Required work:
Extract the lines from the first line of the records below through the line containing "COL = scn.collection", inclusive, and reproduce them exactly as written.

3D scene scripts
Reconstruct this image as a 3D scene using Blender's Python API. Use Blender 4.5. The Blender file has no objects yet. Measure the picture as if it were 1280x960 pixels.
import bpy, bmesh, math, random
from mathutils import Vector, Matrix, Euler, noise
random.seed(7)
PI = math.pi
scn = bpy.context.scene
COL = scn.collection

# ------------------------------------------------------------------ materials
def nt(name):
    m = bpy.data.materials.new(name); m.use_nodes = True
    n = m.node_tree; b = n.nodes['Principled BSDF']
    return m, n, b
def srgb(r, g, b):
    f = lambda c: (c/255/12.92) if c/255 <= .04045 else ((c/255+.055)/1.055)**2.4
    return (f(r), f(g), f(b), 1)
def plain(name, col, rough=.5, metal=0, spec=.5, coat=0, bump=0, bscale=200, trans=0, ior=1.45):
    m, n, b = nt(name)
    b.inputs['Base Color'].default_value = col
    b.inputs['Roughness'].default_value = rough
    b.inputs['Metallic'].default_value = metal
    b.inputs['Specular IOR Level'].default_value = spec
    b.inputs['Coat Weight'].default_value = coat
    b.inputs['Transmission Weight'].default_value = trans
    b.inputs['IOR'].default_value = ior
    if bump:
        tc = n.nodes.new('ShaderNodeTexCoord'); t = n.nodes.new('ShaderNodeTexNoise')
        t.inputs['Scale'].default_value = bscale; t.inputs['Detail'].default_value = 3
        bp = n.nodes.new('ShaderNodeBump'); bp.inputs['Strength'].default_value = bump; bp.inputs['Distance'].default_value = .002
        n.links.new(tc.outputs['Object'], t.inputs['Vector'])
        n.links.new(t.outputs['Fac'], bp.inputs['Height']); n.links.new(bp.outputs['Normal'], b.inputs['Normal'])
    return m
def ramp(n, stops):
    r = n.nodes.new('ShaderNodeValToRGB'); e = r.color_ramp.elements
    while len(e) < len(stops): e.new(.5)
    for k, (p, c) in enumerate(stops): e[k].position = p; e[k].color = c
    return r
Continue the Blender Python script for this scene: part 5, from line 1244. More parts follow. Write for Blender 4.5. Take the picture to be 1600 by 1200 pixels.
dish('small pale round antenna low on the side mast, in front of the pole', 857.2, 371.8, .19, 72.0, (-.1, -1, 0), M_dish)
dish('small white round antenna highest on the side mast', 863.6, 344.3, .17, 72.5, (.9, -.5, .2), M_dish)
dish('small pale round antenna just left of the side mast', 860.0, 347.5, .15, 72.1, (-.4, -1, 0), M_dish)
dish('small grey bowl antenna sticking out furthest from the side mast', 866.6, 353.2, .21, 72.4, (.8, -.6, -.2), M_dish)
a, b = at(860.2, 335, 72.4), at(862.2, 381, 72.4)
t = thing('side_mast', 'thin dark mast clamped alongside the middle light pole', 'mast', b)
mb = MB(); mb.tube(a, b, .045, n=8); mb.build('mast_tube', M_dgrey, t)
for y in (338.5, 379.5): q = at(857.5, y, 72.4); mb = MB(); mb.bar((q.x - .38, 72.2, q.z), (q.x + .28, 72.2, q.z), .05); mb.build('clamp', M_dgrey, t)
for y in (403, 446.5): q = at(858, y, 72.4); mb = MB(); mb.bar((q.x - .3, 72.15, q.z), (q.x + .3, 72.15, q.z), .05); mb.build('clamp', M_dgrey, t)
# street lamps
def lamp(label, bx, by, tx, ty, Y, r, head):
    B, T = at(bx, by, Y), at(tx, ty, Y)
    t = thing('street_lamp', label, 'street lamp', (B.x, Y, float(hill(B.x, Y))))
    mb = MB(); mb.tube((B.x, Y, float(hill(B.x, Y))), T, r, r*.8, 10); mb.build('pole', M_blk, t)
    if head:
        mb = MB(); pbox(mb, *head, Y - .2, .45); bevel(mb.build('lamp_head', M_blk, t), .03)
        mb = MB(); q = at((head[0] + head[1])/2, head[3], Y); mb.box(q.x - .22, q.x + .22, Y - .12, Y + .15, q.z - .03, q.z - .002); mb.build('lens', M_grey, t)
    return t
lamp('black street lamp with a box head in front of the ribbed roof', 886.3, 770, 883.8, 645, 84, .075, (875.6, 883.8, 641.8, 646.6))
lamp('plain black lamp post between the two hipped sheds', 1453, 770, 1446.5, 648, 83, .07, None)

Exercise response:
Reconstruct this image as a 3D scene using Blender's Python API. Use Blender 4.5. The Blender file has no objects yet. Measure the picture as if it were 1280x960 pixels.
import bpy, bmesh, math, random
from mathutils import Vector, Matrix, Euler, noise
random.seed(7)
PI = math.pi
scn = bpy.context.scene
COL = scn.collection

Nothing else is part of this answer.